Des moments forts rythmeront la narration de A United Kingdom, à l'instar des efforts de Ruth pour se faire accepter par la tribu de son époux ; la guerre politique qu'elle mène à ses côtés pour à la fois sauver leur union et abolir les lois raciales imposées par les Anglais ; la vie simple et dépouillée de ce village africain dont les habitants, pacifistes et dépolitisés, finiront par constituer une réelle force politique ; et surtout, l'abandon audacieux par le roi lui-même de la monarchie au profit du suffrage universel... Amma Asante déterre un chapitre lumineux de l'histoire africaine et la filme avec conviction et engagement tout en mettant en relief son aspect intemporel. Mais le film pèche justement par son manque d'ambition formelle tant la réalisatrice n'a rien d'autre à offrir que la beauté intrinsèque de son histoire, certes portée par une interprétation bouleversante des deux acteurs principaux, mais figée dans une mise en scène sans audace et sans parti pris. Cela crée un flagrant déséquilibre entre la force du propos et la mièvrerie de la forme : les violons gémissent à longueur de bobine, la photo fait office de cosmétique, les dialogues sont scolaires et la réalisation impersonnelle.

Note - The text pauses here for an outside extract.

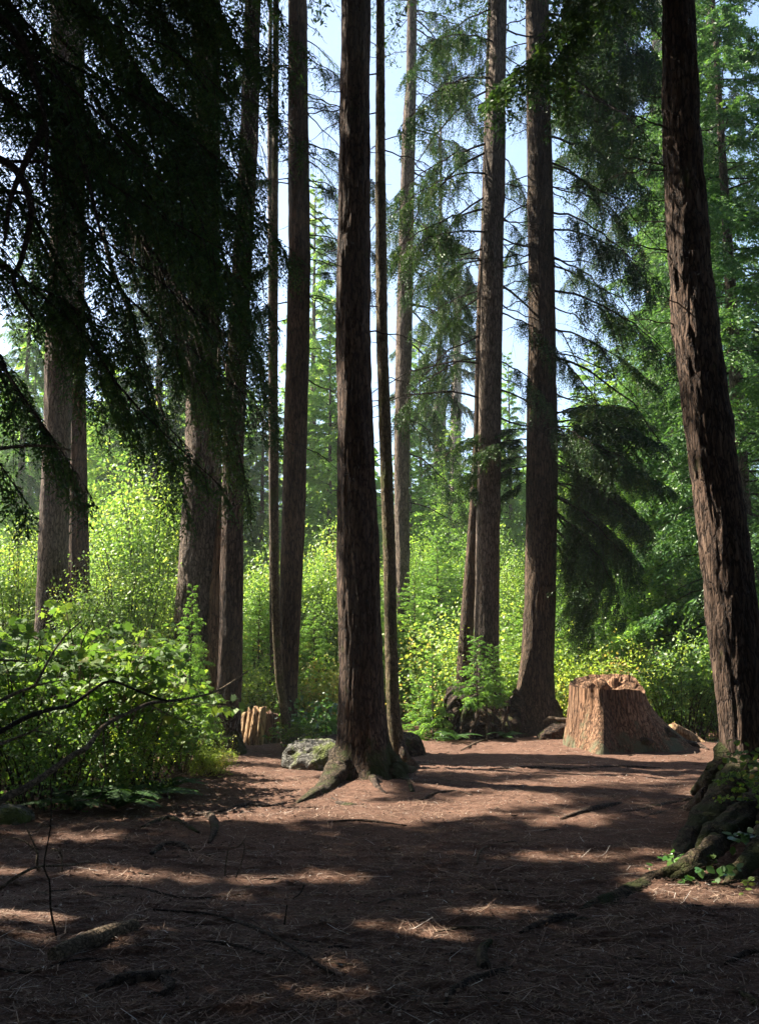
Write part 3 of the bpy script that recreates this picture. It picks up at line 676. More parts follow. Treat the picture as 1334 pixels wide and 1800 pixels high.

Le film est fait pour plaire et s'attirer la sympathie du plus grand nombre car l'intention est belle, voire indiscutable, et c'est cela qui constitue paradoxalement la faiblesse principale de A United Kingdom : la paresse artistique et l'étroitesse étouffante du cadre ne laissent que très peu de place à un réel échange entre public et personnages, ceux-ci se sanctuarisant peu à peu dans un scénario sans aspérité.
Tous les ingrédients du film consensuel y sont réunis et rien ne dépassera de ce cocon douillet où la réalisatrice enferme le spectateur, lui donnant de l'émotion à volonté mais le privant de ce quelque chose d'essentiel au cinéma : la création !
A souligner que pour ceux qui l'ont raté, le film sera distribué prochainement par l'Office national de la culture et de l'information qui prévoit un cycle de projections à la salle El-Mouggar.